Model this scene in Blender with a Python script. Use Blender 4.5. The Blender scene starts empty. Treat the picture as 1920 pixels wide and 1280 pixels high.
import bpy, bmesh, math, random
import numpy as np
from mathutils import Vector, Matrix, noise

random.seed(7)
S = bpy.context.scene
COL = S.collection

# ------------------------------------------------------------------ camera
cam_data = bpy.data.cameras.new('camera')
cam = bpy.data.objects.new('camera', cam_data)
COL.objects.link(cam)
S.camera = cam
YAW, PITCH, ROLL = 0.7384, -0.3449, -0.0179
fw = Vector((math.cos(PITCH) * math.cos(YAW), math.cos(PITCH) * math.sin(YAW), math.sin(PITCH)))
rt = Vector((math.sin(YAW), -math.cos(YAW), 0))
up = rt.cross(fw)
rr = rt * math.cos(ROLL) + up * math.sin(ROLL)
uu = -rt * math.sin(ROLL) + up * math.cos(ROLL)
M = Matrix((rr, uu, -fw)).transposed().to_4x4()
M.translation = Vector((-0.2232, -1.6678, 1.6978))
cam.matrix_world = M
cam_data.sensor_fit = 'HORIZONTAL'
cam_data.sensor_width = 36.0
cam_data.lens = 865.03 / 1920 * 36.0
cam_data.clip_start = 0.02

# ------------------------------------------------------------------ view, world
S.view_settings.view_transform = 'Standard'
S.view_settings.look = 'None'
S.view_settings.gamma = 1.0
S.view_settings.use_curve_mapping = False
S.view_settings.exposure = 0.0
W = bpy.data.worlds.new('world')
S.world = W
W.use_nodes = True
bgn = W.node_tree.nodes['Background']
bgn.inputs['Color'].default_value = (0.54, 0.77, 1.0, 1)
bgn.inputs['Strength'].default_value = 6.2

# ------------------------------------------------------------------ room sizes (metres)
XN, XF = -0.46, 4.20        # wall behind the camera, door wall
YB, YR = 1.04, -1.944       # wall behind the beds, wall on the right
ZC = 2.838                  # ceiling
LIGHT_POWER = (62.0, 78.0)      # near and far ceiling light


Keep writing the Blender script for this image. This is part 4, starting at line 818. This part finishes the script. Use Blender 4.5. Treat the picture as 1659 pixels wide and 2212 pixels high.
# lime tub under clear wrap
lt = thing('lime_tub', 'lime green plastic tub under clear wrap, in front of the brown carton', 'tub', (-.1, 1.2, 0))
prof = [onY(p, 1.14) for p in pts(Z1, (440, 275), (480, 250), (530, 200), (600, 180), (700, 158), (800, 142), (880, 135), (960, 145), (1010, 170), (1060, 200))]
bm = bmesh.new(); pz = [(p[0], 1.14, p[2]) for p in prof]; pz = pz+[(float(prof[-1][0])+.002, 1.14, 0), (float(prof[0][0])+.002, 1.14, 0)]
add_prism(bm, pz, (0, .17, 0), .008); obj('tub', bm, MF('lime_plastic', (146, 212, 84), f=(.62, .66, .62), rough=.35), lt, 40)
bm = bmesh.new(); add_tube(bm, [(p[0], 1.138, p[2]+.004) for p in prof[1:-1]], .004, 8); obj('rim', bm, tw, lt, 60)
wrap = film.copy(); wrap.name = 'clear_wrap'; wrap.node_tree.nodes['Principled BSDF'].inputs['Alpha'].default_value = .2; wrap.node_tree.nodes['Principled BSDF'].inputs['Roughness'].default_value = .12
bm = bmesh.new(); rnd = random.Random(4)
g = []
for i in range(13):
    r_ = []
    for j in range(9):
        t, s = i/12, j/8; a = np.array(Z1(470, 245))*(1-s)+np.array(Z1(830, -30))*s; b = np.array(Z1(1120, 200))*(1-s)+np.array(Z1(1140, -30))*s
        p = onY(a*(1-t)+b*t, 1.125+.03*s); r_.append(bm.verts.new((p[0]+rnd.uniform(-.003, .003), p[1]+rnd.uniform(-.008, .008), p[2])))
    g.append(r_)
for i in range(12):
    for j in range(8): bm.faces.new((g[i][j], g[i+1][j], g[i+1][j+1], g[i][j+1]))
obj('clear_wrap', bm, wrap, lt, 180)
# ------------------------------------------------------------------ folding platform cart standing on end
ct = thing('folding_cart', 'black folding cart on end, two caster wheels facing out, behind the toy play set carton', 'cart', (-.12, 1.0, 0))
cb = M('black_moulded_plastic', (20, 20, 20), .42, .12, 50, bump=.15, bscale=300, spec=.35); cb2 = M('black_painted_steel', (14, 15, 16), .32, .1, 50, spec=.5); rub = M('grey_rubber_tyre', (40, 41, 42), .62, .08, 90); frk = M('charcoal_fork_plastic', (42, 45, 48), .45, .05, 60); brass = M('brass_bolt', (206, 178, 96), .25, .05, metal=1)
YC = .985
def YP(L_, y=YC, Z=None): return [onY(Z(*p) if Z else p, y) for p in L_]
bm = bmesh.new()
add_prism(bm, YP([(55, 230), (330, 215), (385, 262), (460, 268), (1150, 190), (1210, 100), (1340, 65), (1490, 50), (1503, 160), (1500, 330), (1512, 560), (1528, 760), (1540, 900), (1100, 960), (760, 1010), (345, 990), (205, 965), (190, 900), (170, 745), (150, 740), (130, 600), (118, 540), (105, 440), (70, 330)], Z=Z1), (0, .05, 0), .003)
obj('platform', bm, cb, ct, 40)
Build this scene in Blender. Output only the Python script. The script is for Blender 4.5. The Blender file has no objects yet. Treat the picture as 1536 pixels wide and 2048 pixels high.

= = = =

* _DESCRIPTION OF THE TASK_
Quote verbatim the opening lines of the listing above, ending with the line where "from mathutils import Vector, Matrix, noise" appears; include both endpoints and nothing more.

* _COMPLETED TASK_
Model this scene in Blender with a Python script. Use Blender 4.5. The Blender scene starts empty. Treat the picture as 1920 pixels wide and 1280 pixels high.
import bpy, bmesh, math, random
import numpy as np
from mathutils import Vector, Matrix, noise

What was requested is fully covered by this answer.